A cidade de São Luís (MA) é conhecida como a capital do reggae no Brasil, ou simplesmente a “Jamaica brasileira”. O ritmo é tão importante para os maranhenses, que em outubro de 2002 uma lei instituiu o Dia Municipal do Regueiro, celebrado em 05 de setembro. 

O reggae maranhense é repleto de particularidades, como por exemplo as radiolas, nome dados para as "montanhas" de caixas de som, semelhantes aos sound systems jamaicanos. 

Diferente do resto do mundo, o público do Maranhão curte o reggae dançando bem juntinho, o tal do agarradinho. E os grandes hits, chamados de “pedras preciosas”, foram rebatizados como “melôs”, um encurtamento da palavra melodia. 


O famoso "agarradinho" e ao fundo as radiolas adaptadas do sound system jamaicano; na foto: inauguração do Museu de Reggae do Maranhão / Foto: Ingrid Barros/Sobre o Tatame

A semelhança entre a Jamaica e o Maranhão está também nas origens africanas da população. Muito dos escravizados que chegaram ao porto de São Luís no século XVIII embarcaram na Costa da Mina, hoje Costa do Marfim. Na mesma época, desembarcaram em território jamaicano mais de 500 mil escravizados originários da Costa do Ouro, atual República do Gana. 
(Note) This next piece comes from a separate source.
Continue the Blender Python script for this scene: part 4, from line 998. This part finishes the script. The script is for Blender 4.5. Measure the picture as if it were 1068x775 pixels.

Em tempos pré coloniais, havia naquela região o Império Axante, que se estendia desde a Gana central até Togo e Costa do Marfim dos dias atuais. Logo, pode ser que a população maranhense e jamaicana sejam formadas por povos originários de um mesmo império africano. 

Chegada

Há várias teorias sobre como o reggae chegou até o Maranhão. Segundo relatos de maranhenses, na década de 1970 o ritmo veio pelas ondas de rádios caribenhas que traziam também gêneros como calipso e zouk.

Outra teoria, é que marinheiros que desembarcavam no porto de São Luís utilizavam os discos de reggae como moeda de troca. É o que explica, Franck Rabelo, mais conhecido por DJ Franck Wailer. 

“Alguns falam que os marinheiros trouxeram alguns discos e entre eles reggae. E por aqui faziam permutas por bebidas e até por lazer individual.” 

Mas para Ademar Danilo, curador do museu do Reggae no Maranhão, a explicação de como ritmo chegou é mistério e que não precisa de resposta.

Eu pessoalmente considero que não é nenhum problema não existir essa certeza. Cultura não é matemática, não precisa ser exata.

"Nós não sabemos quem, quando, onde, como e nem porquê o reggae chegou aqui. Só sabemos o onde, que é aqui. Há várias lendas, várias tentativas de explicar. Eu pessoalmente considero que não é nenhum problema não existir essa certeza. Cultura não é matemática, não precisa ser exata. O que se sabe, é que estamos as bordas de fazermos 50 anos de reggae no Maranhão. E esse supremo mistério, é parte da nossa cultura Reggae em São Luís”. 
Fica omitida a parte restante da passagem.